Such expectancy has steadied every leader for God, in these old pages from first to last, young Joseph in the dungeon, Joshua in the glare of the limelight, into which he was suddenly thrust, and ruddy-faced singing David fleeing and hiding for his life from the javelin of Saul. It was the clear-seeing eye of Isaiah and Jeremiah in the homeland, and of Ezekiel and Daniel among the weeping exiles, that kept the heart of the nation warm with the vision of what was surely coming. The thrill of expectancy runs through the pages of this old Hebrew classic. Its light is never out of the eye, nor its alluring out of earshot.

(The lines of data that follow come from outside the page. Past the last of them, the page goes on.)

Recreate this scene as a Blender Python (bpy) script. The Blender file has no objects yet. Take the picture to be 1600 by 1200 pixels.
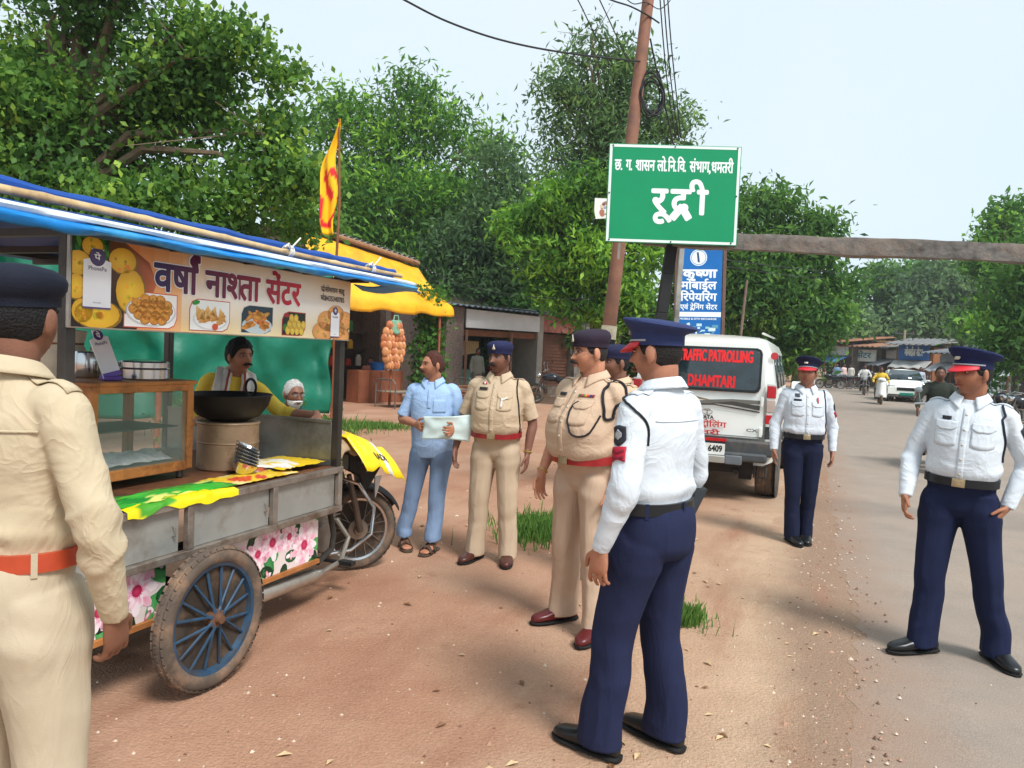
import bpy, math, random
import numpy as np
from mathutils import Vector, Matrix, noise
from mathutils.bvhtree import BVHTree
R = math.radians
scene = bpy.context.scene
COL = scene.collection
# ------------------------------------------------------------------ camera
CAMZ, FPX = 1.6, 1200.0
RM = Matrix.Rotation(R(90 - 2.53), 3, 'X') @ Matrix.Rotation(R(2.5), 3, 'Z')
cd = bpy.data.cameras.new('camera'); cam = bpy.data.objects.new('camera', cd); COL.objects.link(cam)
cam.matrix_world = Matrix.Translation((0, 0, CAMZ)) @ RM.to_4x4()
cd.sensor_width = 36; cd.lens = 27.0; cd.clip_start = 0.05; cd.clip_end = 2000
scene.camera = cam
# ------------------------------------------------------------------ sky and sun (bright overcast)
SUN_EL, SUN_AZ = R(52), R(145)          # azimuth clockwise from +Y: behind the camera, to the right
w = bpy.data.worlds.new('World'); scene.world = w; w.use_nodes = True
nt = w.node_tree; N = nt.nodes; L = nt.links
bg = N['Background']; bg.inputs['Strength'].default_value = 0.1
sk = N.new('ShaderNodeTexSky'); sk.sky_type = 'NISHITA'; sk.sun_disc = False
sk.sun_elevation = SUN_EL; sk.sun_rotation = SUN_AZ
tc = N.new('ShaderNodeTexCoord'); ns = N.new('ShaderNodeTexNoise'); ns.inputs['Scale'].default_value = 1.6; ns.inputs['Detail'].default_value = 5
rp = N.new('ShaderNodeValToRGB')
rp.color_ramp.elements[0].position = .3; rp.color_ramp.elements[0].color = (4.7, 5.75, 6.3, 1)
rp.color_ramp.elements[1].position = .72; rp.color_ramp.elements[1].color = (5.5, 6.15, 6.5, 1)
mx = N.new('ShaderNodeMixRGB'); mx.inputs[0].default_value = .86
L.new(tc.outputs['Generated'], ns.inputs['Vector']); L.new(ns.outputs['Fac'], rp.inputs['Fac'])
L.new(sk.outputs[0], mx.inputs[1]); L.new(rp.outputs[0], mx.inputs[2]); L.new(mx.outputs[0], bg.inputs['Color'])
sd = bpy.data.lights.new('sun', 'SUN'); sd.energy = 2.3; sd.angle = R(17); sd.color = (1, .98, .95)
sun = bpy.data.objects.new('sun', sd); COL.objects.link(sun)
sdir = Vector((math.sin(SUN_AZ) * math.cos(SUN_EL), math.cos(SUN_AZ) * math.cos(SUN_EL), math.sin(SUN_EL)))
sun.rotation_euler = sdir.to_track_quat('Z', 'Y').to_euler(); sun.location = sdir * 40
vs = scene.view_settings; vs.view_transform = 'Standard'; vs.look = 'None'; vs.exposure = 0.78; vs.gamma = 1.0

# ------------------------------------------------------------------ helpers
def ray(px, py): return RM @ Vector(((px - 800) / FPX, (600 - py) / FPX, -1))
def G(px, py, z=0.0):
    d = ray(px, py); t = (z - CAMZ) / d.z
    return Vector((d.x * t, d.y * t, z))
def Pt(px, py, Y):
    d = ray(px, py); t = Y / d.y
    return Vector((d.x * t, Y, CAMZ + d.z * t))
def lin(c):
    return tuple(((v / 255) / 12.92 if v / 255 <= .04045 else ((v / 255 + .055) / 1.055) ** 2.4) for v in c)
_m = {}
def M(name, col=(.5, .5, .5), rough=.6, metal=0., var=.12, scale=6., bump=.0, bscale=80., spec=.4, dirt=None, dscale=3., attr=None, coat=0., alpha=None, trans=0.):
    """Principled material with noise variation of its colour, optional bump, dirt patches or a colour attribute."""
    if name in _m: return _m[name]
    m = bpy.data.materials.new(name); m.use_nodes = True; t = m.node_tree; n = t.nodes; l = t.links
    b = n['Principled BSDF']; b.inputs['Roughness'].default_value = rough; b.inputs['Metallic'].default_value = metal
    b.inputs['Specular IOR Level'].default_value = spec; b.inputs['Coat Weight'].default_value = coat
    co = n.new('ShaderNodeTexCoord')
    nz = n.new('ShaderNodeTexNoise'); nz.inputs['Scale'].default_value = scale; nz.inputs['Detail'].default_value = 6; nz.inputs['Roughness'].default_value = .6
    l.new(co.outputs['Object'], nz.inputs['Vector'])
    hv = n.new('ShaderNodeHueSaturation')
    mr = n.new('ShaderNodeMapRange'); mr.inputs[1].default_value = .3; mr.inputs[2].default_value = .7
    mr.inputs[3].default_value = 1 - var; mr.inputs[4].default_value = 1 + var
    l.new(nz.outputs['Fac'], mr.inputs[0]); l.new(mr.outputs[0], hv.inputs['Value'])
    if attr:
        a = n.new('ShaderNodeAttribute'); a.attribute_name = attr; l.new(a.outputs['Color'], hv.inputs['Color'])
    else: hv.inputs['Color'].default_value = (*col, 1)
    out = hv.outputs[0]
    if dirt:
        d = n.new('ShaderNodeTexNoise'); d.inputs['Scale'].default_value = dscale; d.inputs['Detail'].default_value = 8; d.inputs['Roughness'].default_value = .7
        l.new(co.outputs['Object'], d.inputs['Vector'])
        r2 = n.new('ShaderNodeValToRGB'); r2.color_ramp.elements[0].position = .48; r2.color_ramp.elements[1].position = .68
        l.new(d.outputs['Fac'], r2.inputs['Fac'])
        x = n.new('ShaderNodeMixRGB'); l.new(r2.outputs[0], x.inputs[0]); l.new(out, x.inputs[1]); x.inputs[2].default_value = (*dirt, 1); out = x.outputs[0]
    l.new(out, b.inputs['Base Color'])
    if bump:
        z = n.new('ShaderNodeTexNoise'); z.inputs['Scale'].default_value = bscale; z.inputs['Detail'].default_value = 4
        l.new(co.outputs['Object'], z.inputs['Vector'])
        bp = n.new('ShaderNodeBump'); bp.inputs['Strength'].default_value = bump; bp.inputs['Distance'].default_value = .01
        l.new(z.outputs['Fac'], bp.inputs['Height']); l.new(bp.outputs[0], b.inputs['Normal'])
    if alpha is not None: b.inputs['Alpha'].default_value = alpha
    if trans: b.inputs['Transmission Weight'].default_value = trans
    _m[name] = m
    return m
def S(name, rgb, **k): return M(name, lin(rgb), **k)

def me_from(verts, faces, smooth=True, ang=40):
    me = bpy.data.meshes.new('m'); me.from_pydata([tuple(v) for v in verts], [], faces)
    if smooth:
        me.polygons.foreach_set('use_smooth', [True] * len(me.polygons)); me.set_sharp_from_angle(angle=R(ang))
    me.update(); return me
def me_quads(V, smooth=False, cols=None):
    """V: (n,4,3) array of loose quads; cols: (n,3) colour per quad."""
    n = len(V); me = bpy.data.meshes.new('m')
    me.vertices.add(n * 4); me.vertices.foreach_set('co', V.reshape(-1).astype(np.float32))
    me.loops.add(n * 4); me.loops.foreach_set('vertex_index', np.arange(n * 4, dtype=np.int32))
    me.polygons.add(n); me.polygons.foreach_set('loop_start', np.arange(0, n * 4, 4, dtype=np.int32))
    me.update(calc_edges=True)
    if cols is not None:
        a = me.color_attributes.new('col', 'FLOAT_COLOR', 'POINT')
        c = np.ones((n * 4, 4), np.float32); c[:, :3] = np.repeat(cols, 4, axis=0); a.data.foreach_set('color', c.reshape(-1))
    return me
def ob(name, me, parent=None, mats=(), world=False):
    o = bpy.data.objects.new(name, me); COL.objects.link(o)
    me.name = name
    for m in (mats if isinstance(mats, (list, tuple)) else [mats]): me.materials.append(m)
    if parent:
        o.parent = parent
        if world: o.matrix_parent_inverse = parent.matrix_basis.inverted()
    return o
def tag(o, label=None, cat=None, group=None, kind=None):
    if label: o['label'] = label
    if cat: o['category'] = cat
    if group: o['group'] = group
    if kind: o['kind'] = kind
    return o
def thing(name, label, cat, loc=(0, 0, 0), rz=0., group=None):
    o = bpy.data.objects.new(name, None); COL.objects.link(o); o.empty_display_size = .2
    o.location = loc; o.rotation_euler = (0, 0, rz)
    o.matrix_basis = Matrix.Translation(Vector(loc)) @ Matrix.Rotation(rz, 4, 'Z')
    return tag(o, label, cat, group)
def kids(o): return [c for c in bpy.data.objects if c.parent == o]
def dup(root, loc, rz, label=None, group=None):
    r = root.copy(); COL.objects.link(r); r.location = loc; r.rotation_euler = (0, 0, rz)
    if label: r['label'] = label
    if group: r['group'] = group
    for ch in kids(root):
        c = ch.copy(); COL.objects.link(c); c.parent = r
        for g in kids(ch):
            d = g.copy(); COL.objects.link(d); d.parent = c
    return r

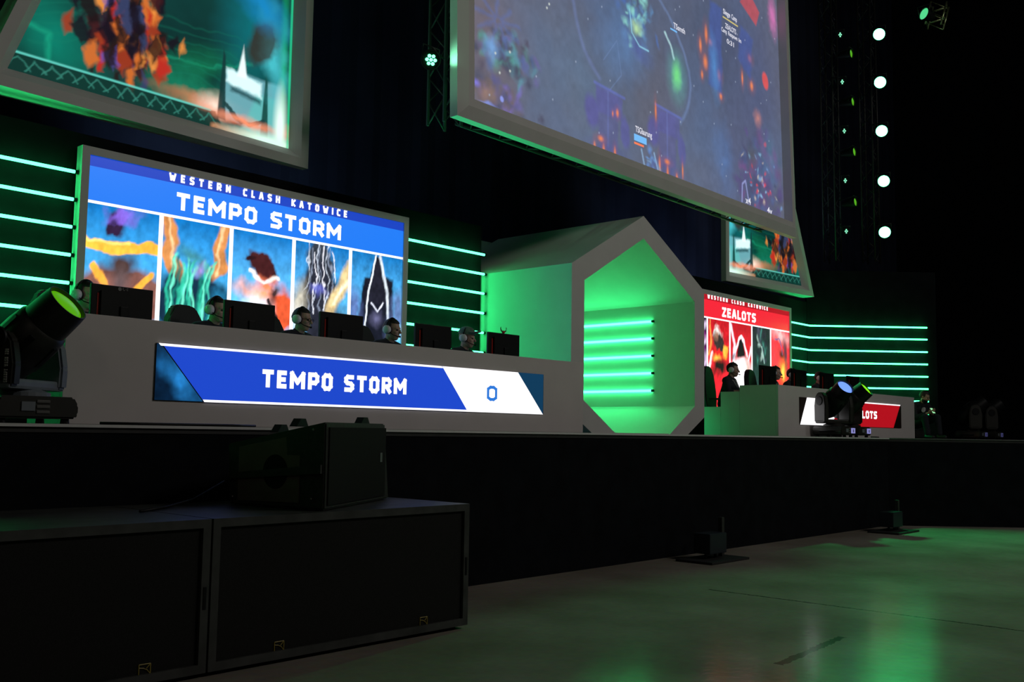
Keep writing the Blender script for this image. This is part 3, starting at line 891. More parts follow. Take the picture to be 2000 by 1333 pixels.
def rart2(S, T):
    p = sky(S, T, RED_L, RED_H)
    p.blob(0.5, 0.0, 0.5, 0.36, (255, 245, 250), 1, 0, 0.5, 0.12, 4)
    p.poly([(0.3, 0.36), (0.72, 0.36), (0.58, 0.7), (0.44, 0.7)], (24, 18, 24), 1, 0.05, 0.05, 4)
    p.line([(0.24, 0.4), (0.4, 0.68), (0.52, 0.73), (0.64, 0.66), (0.8, 0.4)], 0.05, (240, 225, 235), 0.95, 0.6, 0.05, 4)
    p.line([(0.02, 0.92), (0.2, 0.6), (0.15, 0.3)], 0.07, (225, 235, 255), 0.95, 0.9, 0.04, 4)
    p.line([(0.98, 0.55), (0.85, 0.3), (0.9, 0.0)], 0.06, (225, 225, 235), 0.95, 0.9, 0.04, 4)
    p.blob(0.82, 0.16, 0.1, 0.16, (190, 130, 90), 0.8, 0.2, 0.8, 0.08, 6)
    p.blob(0.15, 0.34, 0.12, 0.07, (60, 50, 60), 0.8, 0.2, 0.8, 0.08, 6)
    p.grain(10, 0.2)
    return p
def rart3(S, T):
    p = sky(S, T, (30, 48, 46), (34, 34, 40))
    for k in range(14):
        p.blob(0.3 + 0.5 * ((k * 37) % 10) / 10, 0.35 + 0.045 * k, 0.05, 0.09, [(60, 120, 110), (70, 70, 90), (170, 200, 190), (40, 30, 50)][k % 4], 0.75, k * 1.3, 0.8, 0.1, 5)
    p.line([(0.52, 0.62), (0.62, 0.42), (0.66, 0.3)], 0.02, (170, 215, 200), 0.9, 0.7)
    p.grain(12, 0.6)
    return p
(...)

When Jesus walked among men expectation ran high. When He was killed the gloom of the three days was the gloom of a bright light suddenly put out. The darkness was intensified by the light that had been shining. Then there came a new sort of expectancy, higher, finer, of the inner spirit. This Jesus was coming back, in all the glory of the old prophetic vision, made realer by the personal touch these men knew, and this new expectancy puts all the paper of the New Testament a-tremble with delight. It is the light that lighteth every page and epistle, every contested path of witness, and every hour of suffering because of faith.

[185] Acts iii. 20-21; xv. 14-18.

The Church of these New Testament pages is a watching Church. The expectancy of the Lord Jesus' return is the north star of their sky. It never swerves. All the rest revolves around it. They see everything else in relation to this. Their going into all the world and preaching to every creature was not simply for men's conversion: that surely: but beyond that, it was to bring the Christ back for the next step in His world programme. He would come and set up His kingdom, and then through the kingdom would come a yet wider, farther-reaching world evangelizing.[185] This expectancy controlled their life and activity. Through their faithful world witnessing He would come.

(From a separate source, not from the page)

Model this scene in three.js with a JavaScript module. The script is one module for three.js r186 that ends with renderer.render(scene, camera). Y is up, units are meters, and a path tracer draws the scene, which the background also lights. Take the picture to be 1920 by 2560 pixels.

And as the knot is put on the end of the thread of revelation the very knotted thread seems aglow with the glory of what is coming. The Bible from end to end is a-thrill with expectancy, a hopeful watching for something, aye, for some One.

A Calendar of Events.

We have been looking a bit closely at this knot in the end, the threads composing it. Now we want to gather up all that we have been going over with the light that comes from the other pages, so as to have some sort of a simple, clear grasp of the truth. This will help our eyesight. We can watch the horizon better. Our eyes will be steadier in the glare of the lower lights, and sharper to see in the spells of darkness that get thicker now and then.

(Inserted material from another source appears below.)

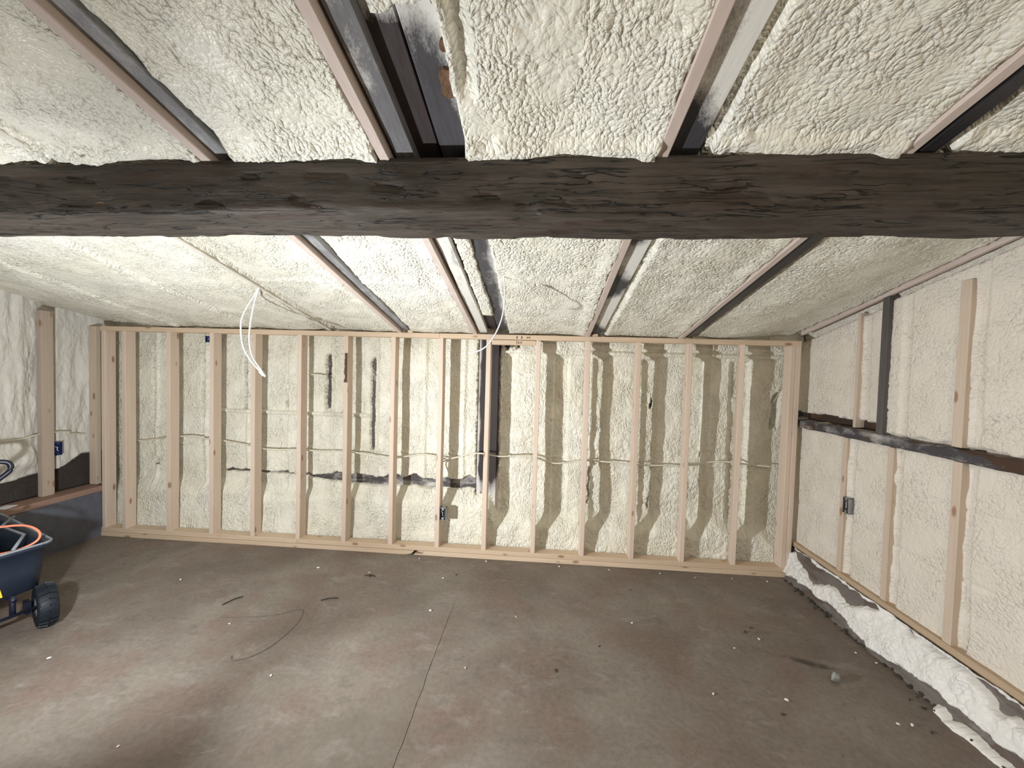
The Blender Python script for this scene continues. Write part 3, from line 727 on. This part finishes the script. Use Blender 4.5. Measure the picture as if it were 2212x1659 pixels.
block('old_sill', 3.57, 5.9, 0.235, 0.36, 1.755, 1.83, M_old_x, 'dark dusty old timber strip high behind the right half of the studs', 'old timber')

# ------------------------------------------------------------------ right wall framing
def vblock(name, y0, y1, x0, x1, z0, z1, mat, label, cat, group=None, lean=0.0):
    bm = bmesh.new(); add_box(bm, 0, x1 - x0, -(y1 - y0) / 2, (y1 - y0) / 2, 0, z1 - z0, .003)
    for v in bm.verts: v.co.y += lean * v.co.z
    o = bm_obj(name, bm, mat); o.location = (x0, (y0 + y1) / 2, z0); return tag(o, label, cat, group)
G2 = 'studs of the right side wall'
vblock('side_stud', -.462, -.424, 5.970, 6.05, .285, 1.20, M_pine_wall, 'lower right wall stud carrying the grey box', 'stud', G2)
vblock('side_stud', -.812, -.774, 5.972, 6.05, .285, 1.20, M_pine_wall, 'lower right wall stud below the foot of the dark post', 'stud', G2)
vblock('side_stud', -1.195, -1.152, 5.966, 6.05, .285, 1.20, M_pine_wall, 'lower right wall stud nearest the right picture edge', 'stud', G2)
vblock('side_stud', -.455, -.434, 6.018, 6.09, 1.27, roof(-.44) + .06, M_pine_wall, 'thin half buried stud above the side rail, left of the dark post', 'stud', G2)
vblock('side_stud', -1.185, -1.135, 5.968, 6.05, 1.27, roof(-1.14) - .03, M_pine_wall, 'wide pale stud above the side rail near the right edge', 'stud', G2)
vblock('dark_side_post', -.735, -.690, 5.962, 6.06, 1.262, roof(-.7) + .07, dusted('grey_side_post', (0.10, 0.09, 0.085), (0.3, 0.29, .28), 2, .6, .85), 'dark grey old post standing on the side rail of the right wall', 'post')
def ybeam(name, x0, x1, z0, z1, y0, y1, mat, label, cat, wob=.004, slope=0):
    n = 90; yy = np.linspace(y0, y1, n); w = (fbm(yy / .12, yy * 0, 500, 3) - .5) * wob * 2; w2 = (fbm(yy / .09, yy * 0, 501, 3) - .5) * wob * 2
    bm = bmesh.new(); e = .006; rings = []
    for k in range(n):
        rings.append([bm.verts.new((px - x0, yy[k] - y0, pz - z0 + (w[k] if pz > (z0 + z1) / 2 else w2[k]) + slope * (yy[k] - y0))) for px, pz in ((x0 + e, z0), (x1, z0), (x1, z1), (x0 + e, z1), (x0, z1 - e), (x0, z0 + e))])
    for A, B in zip(rings, rings[1:]):
        for k in range(6): bm.faces.new((A[k], A[(k + 1) % 6], B[(k + 1) % 6], B[k]))
    bm.faces.new(rings[0][::-1]); bm.faces.new(rings[-1])
    o = bm_obj(name, bm, mat); o.location = (x0, y0, z0); return tag(o, label, cat)
ybeam('side_rail', 5.958, 6.09, 1.203, 1.262, .12, -2.6, M_girt, 'dark old horizontal rail along the right wall with dusty patches', 'rail', .005)
ybeam('side_plate', 5.955, 6.06, .247, .285, .06, -4.5, M_pine_y if False else lumber_mat('side_plate_wood', 1, (0.55, 0.43, 0.31), (0.44, 0.33, 0.23)), 'tan wooden plate at the foot of the right wall above the stem wall', 'plate', .002)

vblock('recessed_board', -.69, .10, 6.075, 6.10, 1.25, 1.35, dusted('brown_recess_wood', (0.05, 0.032, 0.024), (.3, .28, .25), 1, .62, .9, brown=(.09, .04, .02)), 'dark brown board recessed above the side rail next to the corner', 'board')
# white foam smeared over the stem wall
yk = np.array([.1, -.03, -.10, -.27, -.43, -.60, -.70, -.86, -1.04, -1.17, -1.30, -1.44, -1.53, -1.8, -2.3])[::-1]
zk = np.array([.2, .20, .15, .10, .175, .135, .19, .245, .225, .215, .245, .17, .18, .2, .2])[::-1]
zlk = np.array([.03, .04, .05, .055, .06, .06, .03, .01, .04, .07, .055, .07, .06, .05, .05])[::-1]
ys = np.arange(0.0, -2.2, -0.006); zs = np.arange(0.0, 0.262, 0.005)
Y, Z = np.meshgrid(ys, zs, indexing='ij')
n = (fbm(Y / .06, Z / .06, 600, 4) - .5)
up = np.interp(Y, yk, zk) + n * .06; lo = np.interp(Y, yk, zlk) + n * .05
m = ss(-.012, .012, up - Z) * ss(-.012, .012, Z - lo)
m = np.maximum(m, ss(0.232, 0.246, Z + n * .035) * (Y < -.02))
m = np.maximum(m, ss(0, .01, .022 - Z + n * .03) * box(Y, -2.1, -1.24, .03))
hh = m * (0.020 + foam(Y, Z, 610, 0.018, (1, 1), 1.2) + (fbm(Y / .05, Z / .05, 611, 3) - .5) * .02)
Xf = curb_x(Y, Z) + 0.012 - 0.026 * m - np.clip(hh, 0, 1) * .8
o = grid_mesh('foam_smear', Xf, Y, Z, M_foam_white, keep=m > 0.03)
tag(o, 'white foam smeared along the stem wall at the foot of the right wall', 'foam', kind='stuff')

# rubble line of dark dirt where the floor meets the stem wall
rnd = random.Random(4); bm = bmesh.new()
for k in range(240):
    y = rnd.uniform(-1.95, -.02); r = rnd.uniform(.002, .010) ** 1.0 * (1.5 if rnd.random() < .15 else 1)
    mt = Matrix.Translation((5.878 + rnd.gauss(0, .014), y, r * .4)) @ Matrix.Diagonal((1, rnd.uniform(.8, 1.8), .7, 1))
    bmesh.ops.create_icosphere(bm, subdivisions=1, radius=r, matrix=mt)
o = bm_obj('dirt_line', bm, M_dirt); tag(o, 'dark crumbs of dirt along the joint of floor and right stem wall', 'dirt', kind='stuff')

# ------------------------------------------------------------------ left wall framing
bm = bmesh.new(); add_box(bm, -0.165, 0.004, YB + .1, .02, .409, .455, .003)
tag(bm_obj('ledge_plate', bm, M_ledge), 'reddish wooden sill plate lying on the left stem wall', 'plate')
G3 = 'studs of the left side wall'
vblock('side_stud', -.352, -.272, -.145, -.10, .456, roof(-.3) + .02, lumber_mat('pine_left_wall', 2, (0.52, 0.44, 0.37), (0.44, 0.36, 0.30)), 'broad knotty left wall stud standing on the sill plate', 'stud', G3)
vblock('side_stud', .02, .058, -.145, -.075, .456, roof(.05) + .01, M_pine_wall, 'left wall stud in the corner behind the framed wall end', 'stud', G3)
bm = bmesh.new(); add_box(bm, -0.30, -0.26, YB + .2, .3, .40, .80, 0)
tag(bm_obj('dark_backing_board', bm, M_dirt), 'dark board seen in the gap below the left wall foam', 'board')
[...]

It is interesting to notice that this book of the Revelation is a calendar book. That is to say, it is not a calendar of dates but of events. It gives coming events in the order in which they will occur. Its table of contents becomes an outline of coming events. There is the Man of Fire standing among the candlesticks. Then comes an hour when He advances to the next step in His programme. Then, step by step, there follow the occurrences until the kingdom is actually here. And then the after events, when the kingdom's work is done.

It turns out that this thing of our Lord's return cuts a wider swath than we are apt to think, if we don't stop to think. That is because of Who it is that is coming. An event takes on the size of the chief person concerned. This Lord Jesus is the One through whom our world was made in the early time, when there were no calendars. So His coming naturally concerns the whole world. It concerns the system of evil in which the world is entangled, and the evil spirit world so closely interlocked with our own.

Then our Lord Jesus came amongst us as a man. He came as a Jewish man, and to the Jewish nation. So His coming concerns the Jew and the Jewish capital, Jerusalem. When He sent down His executive, the Holy Spirit, a new organization was formed, the Church. So His coming concerns the Church, and concerns it very intimately, for it is spoken of as a body of which He is the head. When Jesus came it was to die for a world and to redeem a world. And so His coming concerns the future plans of the earth and the race.